Nel pomeriggio migliaia di persone si sono riversate in strada per manifestare contro l’ennesimo omicidio dettato dall’odio razziale. Hanno sfilato scandendo lo slogan “Non posso respirare“, dal luogo dove Floyd è stato ucciso fino al distretto locale di polizia.
Le proteste non hanno riguardato solo la città di Minneapolis. L’ex giocatore NBA Stephen Jackson ha espresso tutto il suo dolore per la scomparsa di un “fratello”, conosciuto in Texas e col quale aveva trascorso diversi anni. “Tutti sanno che ci chiamavamo l’un l’altro ‘gemello’. Era andato in Minnesota per cambiare la sua vita guidando camion, gli avevo mandato due o tre scatole di vestiti, stava facendo la cosa giusta. E voi avete ucciso mio fratello. Ora andrò a Minneapolis, farò tutto ciò che mi è possibile per non far passare la vicenda sotto silenzio” ha scritto sul proprio canale Instagram Stephen Jackson.

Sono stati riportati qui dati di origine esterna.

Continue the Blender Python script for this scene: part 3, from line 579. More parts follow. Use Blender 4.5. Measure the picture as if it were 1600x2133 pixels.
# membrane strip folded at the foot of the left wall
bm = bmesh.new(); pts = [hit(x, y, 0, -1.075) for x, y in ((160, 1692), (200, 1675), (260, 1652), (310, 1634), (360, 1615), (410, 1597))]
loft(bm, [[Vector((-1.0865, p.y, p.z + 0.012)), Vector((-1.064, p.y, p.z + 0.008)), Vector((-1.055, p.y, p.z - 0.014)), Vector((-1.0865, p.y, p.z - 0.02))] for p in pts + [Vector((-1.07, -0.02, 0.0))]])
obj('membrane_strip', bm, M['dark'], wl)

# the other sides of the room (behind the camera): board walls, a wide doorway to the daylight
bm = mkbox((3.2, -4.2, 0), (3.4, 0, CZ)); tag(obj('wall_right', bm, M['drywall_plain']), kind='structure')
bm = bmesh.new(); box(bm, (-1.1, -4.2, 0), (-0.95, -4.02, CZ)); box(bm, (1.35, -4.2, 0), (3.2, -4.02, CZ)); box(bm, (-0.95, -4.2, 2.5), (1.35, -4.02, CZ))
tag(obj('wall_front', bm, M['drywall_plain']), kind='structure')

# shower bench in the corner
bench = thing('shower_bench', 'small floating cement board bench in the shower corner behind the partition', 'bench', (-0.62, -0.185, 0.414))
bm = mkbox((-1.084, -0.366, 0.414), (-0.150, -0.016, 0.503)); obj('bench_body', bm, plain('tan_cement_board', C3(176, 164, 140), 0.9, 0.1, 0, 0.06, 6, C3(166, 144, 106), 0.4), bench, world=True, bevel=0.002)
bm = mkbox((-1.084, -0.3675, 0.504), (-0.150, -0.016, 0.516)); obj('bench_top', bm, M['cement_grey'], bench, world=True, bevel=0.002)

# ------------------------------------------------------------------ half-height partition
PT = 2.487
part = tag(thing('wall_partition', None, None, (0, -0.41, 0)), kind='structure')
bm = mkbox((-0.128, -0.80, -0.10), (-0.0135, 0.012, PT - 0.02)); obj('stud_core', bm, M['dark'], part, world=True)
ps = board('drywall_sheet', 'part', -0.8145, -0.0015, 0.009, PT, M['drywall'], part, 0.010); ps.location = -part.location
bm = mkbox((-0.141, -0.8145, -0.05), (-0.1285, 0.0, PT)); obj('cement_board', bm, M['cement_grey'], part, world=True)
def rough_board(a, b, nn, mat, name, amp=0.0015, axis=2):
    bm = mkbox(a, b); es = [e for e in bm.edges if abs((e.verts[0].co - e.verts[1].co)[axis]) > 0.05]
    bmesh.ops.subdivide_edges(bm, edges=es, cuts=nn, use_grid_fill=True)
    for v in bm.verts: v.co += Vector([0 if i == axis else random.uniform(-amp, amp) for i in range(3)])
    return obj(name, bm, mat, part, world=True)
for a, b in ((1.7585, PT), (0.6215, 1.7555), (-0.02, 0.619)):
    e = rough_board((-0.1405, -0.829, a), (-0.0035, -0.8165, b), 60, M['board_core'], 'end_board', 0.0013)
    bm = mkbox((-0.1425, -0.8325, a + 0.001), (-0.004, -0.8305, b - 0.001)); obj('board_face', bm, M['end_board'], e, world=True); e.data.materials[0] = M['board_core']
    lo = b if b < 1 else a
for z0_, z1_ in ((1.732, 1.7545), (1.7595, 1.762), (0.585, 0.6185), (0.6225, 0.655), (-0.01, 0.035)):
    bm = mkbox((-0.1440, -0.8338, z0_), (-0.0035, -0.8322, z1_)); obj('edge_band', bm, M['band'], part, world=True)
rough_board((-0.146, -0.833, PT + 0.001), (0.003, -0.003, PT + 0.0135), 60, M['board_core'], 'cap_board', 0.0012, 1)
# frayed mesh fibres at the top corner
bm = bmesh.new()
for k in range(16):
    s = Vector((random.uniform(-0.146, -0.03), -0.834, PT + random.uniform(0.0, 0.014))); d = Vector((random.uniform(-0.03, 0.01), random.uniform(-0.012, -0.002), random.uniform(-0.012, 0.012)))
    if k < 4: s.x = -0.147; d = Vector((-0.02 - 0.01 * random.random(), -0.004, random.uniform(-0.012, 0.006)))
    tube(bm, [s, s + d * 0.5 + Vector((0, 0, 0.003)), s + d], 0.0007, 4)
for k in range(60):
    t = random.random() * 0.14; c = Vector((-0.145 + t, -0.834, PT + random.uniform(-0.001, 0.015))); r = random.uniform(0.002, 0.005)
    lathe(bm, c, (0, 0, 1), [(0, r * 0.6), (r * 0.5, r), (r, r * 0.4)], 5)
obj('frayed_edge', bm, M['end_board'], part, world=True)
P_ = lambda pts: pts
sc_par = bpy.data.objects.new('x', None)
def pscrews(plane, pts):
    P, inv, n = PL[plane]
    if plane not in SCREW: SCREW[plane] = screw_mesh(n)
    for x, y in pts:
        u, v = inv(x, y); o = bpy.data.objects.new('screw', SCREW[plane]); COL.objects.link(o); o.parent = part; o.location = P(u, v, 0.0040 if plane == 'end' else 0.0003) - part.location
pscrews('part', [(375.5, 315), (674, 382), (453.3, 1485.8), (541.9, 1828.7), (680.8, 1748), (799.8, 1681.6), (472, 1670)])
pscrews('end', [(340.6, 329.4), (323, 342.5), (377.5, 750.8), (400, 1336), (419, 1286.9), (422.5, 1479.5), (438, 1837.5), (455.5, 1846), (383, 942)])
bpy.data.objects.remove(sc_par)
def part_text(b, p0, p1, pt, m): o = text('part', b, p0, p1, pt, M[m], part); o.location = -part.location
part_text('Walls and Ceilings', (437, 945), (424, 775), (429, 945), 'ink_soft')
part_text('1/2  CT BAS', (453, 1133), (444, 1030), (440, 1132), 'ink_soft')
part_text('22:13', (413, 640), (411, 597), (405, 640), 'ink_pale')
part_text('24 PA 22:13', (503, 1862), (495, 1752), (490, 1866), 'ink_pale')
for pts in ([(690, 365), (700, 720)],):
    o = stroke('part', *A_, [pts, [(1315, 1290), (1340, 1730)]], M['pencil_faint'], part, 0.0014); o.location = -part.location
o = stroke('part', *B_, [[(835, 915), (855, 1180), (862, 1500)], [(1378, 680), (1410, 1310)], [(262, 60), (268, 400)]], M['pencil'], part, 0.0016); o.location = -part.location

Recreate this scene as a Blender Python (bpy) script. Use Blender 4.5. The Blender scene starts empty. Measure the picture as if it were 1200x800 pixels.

Anche la stella dell’NBA LeBron James ha ricordato George Floyd, postando l’immagine del soffocamento. “Adesso capite? O siete ancora confusi? #StateAllerta“.
Colin Kaepernic
Qualche anno fa il giocatore di football americano Colin Kaepernick decise di inginocchiarsi durante l’inno nazionale suonato prima di ogni partita di football americano. La sua era una protesta pacifica contro l’ingiustizia razziale in America. Kaepernick, col suo gesto, aveva deciso di sfidare un Paese ancora alle prese con il problema razzismo, nonostante le morti ed i soprusi.
Il suo gesto fece il giro del mondo e fu imitato da molti giocatori professionisti, inizialmente nella Nfl e poi in altri sport. Dopo aver deciso di rescindere il contratto con i San Francisco 49ers a marzo 2017, Colin Kaepernick è rimasto senza contratto per diversi anni. Il suo gesto, oggi, assume un significato ancor più profondo ed intenso.